- _Stated exercise_: Isolate every line in the data with the string "from" and copy it.

--- Dataset section ---

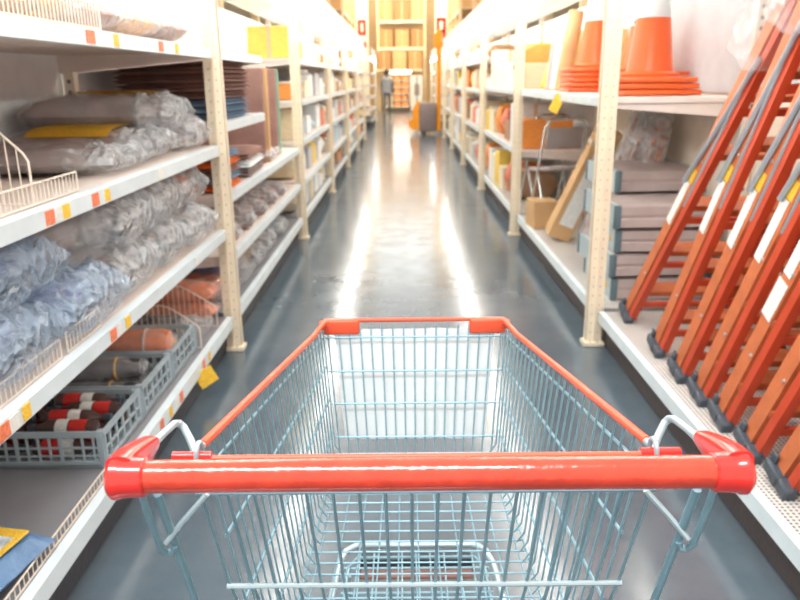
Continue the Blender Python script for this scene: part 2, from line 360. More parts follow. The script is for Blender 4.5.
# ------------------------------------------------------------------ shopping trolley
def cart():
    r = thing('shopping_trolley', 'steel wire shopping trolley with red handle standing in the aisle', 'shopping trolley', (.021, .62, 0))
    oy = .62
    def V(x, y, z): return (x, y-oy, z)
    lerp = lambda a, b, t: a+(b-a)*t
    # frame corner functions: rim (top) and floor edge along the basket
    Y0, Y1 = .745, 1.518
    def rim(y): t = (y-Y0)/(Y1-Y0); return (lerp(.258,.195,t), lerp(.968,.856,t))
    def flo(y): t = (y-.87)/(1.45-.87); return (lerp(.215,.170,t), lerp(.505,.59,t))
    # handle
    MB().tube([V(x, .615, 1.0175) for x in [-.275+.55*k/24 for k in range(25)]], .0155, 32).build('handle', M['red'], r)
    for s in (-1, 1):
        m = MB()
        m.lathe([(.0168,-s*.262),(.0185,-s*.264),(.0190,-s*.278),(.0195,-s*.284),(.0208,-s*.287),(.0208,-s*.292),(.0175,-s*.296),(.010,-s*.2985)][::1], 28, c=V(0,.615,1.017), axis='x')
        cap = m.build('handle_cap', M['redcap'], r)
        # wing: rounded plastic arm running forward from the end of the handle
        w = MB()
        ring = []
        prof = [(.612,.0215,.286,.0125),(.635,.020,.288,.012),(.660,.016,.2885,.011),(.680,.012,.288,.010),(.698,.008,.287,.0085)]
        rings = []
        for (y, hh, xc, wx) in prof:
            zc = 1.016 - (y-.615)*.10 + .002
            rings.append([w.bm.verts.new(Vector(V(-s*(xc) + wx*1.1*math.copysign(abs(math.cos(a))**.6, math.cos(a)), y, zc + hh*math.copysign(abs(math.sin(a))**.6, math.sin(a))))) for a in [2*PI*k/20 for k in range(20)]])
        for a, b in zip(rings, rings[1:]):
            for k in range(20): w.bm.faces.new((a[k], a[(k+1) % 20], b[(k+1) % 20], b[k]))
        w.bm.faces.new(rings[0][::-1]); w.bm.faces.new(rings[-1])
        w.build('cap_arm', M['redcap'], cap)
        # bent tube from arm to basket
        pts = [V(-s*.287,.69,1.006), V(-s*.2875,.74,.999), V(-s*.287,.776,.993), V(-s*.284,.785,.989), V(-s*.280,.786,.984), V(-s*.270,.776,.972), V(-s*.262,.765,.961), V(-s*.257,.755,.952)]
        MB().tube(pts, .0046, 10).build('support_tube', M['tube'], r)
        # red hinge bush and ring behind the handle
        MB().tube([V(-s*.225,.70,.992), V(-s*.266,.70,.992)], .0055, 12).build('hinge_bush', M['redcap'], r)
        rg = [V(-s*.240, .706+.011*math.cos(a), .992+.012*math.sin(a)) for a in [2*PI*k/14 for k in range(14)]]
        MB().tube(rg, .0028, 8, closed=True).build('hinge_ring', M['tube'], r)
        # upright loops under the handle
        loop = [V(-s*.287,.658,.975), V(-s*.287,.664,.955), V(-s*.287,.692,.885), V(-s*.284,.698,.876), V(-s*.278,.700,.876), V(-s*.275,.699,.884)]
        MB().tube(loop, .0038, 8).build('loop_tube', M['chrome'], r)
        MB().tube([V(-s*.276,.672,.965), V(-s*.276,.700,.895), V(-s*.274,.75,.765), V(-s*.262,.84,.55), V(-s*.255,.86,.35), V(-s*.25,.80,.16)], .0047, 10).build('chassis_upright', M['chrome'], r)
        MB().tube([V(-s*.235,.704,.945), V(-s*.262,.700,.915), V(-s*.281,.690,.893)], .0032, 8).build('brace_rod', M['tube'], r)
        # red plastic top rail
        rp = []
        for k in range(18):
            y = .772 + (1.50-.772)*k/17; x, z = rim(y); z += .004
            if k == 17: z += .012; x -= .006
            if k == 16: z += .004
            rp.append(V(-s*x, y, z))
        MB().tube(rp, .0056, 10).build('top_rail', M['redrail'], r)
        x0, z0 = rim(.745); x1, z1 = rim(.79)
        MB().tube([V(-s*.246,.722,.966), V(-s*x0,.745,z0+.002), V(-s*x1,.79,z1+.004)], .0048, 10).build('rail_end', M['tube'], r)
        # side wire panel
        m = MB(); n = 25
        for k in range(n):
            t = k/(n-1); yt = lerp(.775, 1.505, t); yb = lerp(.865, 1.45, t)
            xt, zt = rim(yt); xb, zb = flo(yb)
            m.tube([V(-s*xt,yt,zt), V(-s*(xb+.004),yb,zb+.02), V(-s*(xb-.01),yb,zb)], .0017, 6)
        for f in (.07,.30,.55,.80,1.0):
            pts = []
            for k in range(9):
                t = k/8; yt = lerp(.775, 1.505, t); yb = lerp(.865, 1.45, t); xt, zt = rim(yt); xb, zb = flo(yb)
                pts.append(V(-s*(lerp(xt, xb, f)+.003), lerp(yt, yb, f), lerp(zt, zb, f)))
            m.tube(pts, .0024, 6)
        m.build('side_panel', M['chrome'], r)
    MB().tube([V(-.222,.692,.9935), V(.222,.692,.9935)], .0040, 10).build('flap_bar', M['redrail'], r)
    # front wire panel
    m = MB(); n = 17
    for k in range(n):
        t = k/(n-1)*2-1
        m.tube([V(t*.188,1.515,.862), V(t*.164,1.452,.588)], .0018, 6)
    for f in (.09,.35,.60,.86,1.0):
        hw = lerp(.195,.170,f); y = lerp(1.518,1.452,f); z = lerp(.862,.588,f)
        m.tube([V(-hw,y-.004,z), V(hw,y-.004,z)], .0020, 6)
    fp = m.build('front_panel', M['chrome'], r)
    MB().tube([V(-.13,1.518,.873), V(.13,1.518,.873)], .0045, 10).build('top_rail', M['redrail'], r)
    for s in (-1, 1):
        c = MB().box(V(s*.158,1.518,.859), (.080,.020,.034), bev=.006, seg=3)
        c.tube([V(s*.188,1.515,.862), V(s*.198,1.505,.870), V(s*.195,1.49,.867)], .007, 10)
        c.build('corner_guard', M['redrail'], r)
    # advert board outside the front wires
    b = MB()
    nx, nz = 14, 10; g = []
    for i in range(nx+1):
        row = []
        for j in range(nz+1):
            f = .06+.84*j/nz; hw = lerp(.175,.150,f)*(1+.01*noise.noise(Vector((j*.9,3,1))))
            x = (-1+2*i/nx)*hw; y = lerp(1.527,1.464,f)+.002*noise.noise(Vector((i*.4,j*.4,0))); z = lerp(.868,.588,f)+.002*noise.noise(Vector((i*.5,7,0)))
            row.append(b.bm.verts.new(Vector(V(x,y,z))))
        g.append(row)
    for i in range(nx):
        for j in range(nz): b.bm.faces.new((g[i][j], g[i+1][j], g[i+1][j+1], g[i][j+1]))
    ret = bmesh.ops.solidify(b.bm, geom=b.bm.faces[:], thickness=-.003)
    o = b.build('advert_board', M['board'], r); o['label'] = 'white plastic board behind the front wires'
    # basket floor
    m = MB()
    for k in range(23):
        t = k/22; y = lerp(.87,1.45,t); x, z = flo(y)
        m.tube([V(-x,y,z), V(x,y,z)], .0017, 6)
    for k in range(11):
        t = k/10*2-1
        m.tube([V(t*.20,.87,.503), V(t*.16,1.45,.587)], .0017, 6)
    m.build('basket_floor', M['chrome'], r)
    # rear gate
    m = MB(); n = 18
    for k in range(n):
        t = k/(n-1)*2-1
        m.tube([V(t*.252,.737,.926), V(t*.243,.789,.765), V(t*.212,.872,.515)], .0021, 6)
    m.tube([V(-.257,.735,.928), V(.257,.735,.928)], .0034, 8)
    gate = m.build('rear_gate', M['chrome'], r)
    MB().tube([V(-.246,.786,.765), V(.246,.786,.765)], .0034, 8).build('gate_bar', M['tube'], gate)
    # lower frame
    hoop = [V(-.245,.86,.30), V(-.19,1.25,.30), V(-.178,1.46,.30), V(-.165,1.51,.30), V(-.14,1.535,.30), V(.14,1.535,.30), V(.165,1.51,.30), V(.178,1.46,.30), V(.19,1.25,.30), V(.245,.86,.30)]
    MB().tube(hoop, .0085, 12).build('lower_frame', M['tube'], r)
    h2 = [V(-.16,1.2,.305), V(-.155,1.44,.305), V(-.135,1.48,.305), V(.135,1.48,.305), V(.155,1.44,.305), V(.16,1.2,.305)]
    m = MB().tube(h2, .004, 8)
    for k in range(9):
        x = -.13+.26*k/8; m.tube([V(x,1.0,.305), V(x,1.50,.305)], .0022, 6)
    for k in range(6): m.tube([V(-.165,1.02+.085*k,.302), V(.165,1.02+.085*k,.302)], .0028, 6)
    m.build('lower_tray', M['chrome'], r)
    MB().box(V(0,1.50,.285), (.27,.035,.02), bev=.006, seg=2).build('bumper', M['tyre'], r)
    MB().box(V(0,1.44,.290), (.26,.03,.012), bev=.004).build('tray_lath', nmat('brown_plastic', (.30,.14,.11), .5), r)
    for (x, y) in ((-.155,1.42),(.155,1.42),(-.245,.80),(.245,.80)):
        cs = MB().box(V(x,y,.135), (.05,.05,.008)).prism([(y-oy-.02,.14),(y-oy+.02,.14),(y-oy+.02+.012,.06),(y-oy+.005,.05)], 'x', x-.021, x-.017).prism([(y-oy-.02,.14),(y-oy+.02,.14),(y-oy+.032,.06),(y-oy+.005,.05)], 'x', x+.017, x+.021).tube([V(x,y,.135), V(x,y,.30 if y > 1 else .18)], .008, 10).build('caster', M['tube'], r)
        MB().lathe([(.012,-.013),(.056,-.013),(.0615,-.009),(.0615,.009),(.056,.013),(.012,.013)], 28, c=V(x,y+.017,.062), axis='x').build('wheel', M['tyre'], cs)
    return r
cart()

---

- _Written answer_:
Continue the Blender Python script for this scene: part 2, from line 360. More parts follow. The script is for Blender 4.5.
        # wing: rounded plastic arm running forward from the end of the handle
        # bent tube from arm to basket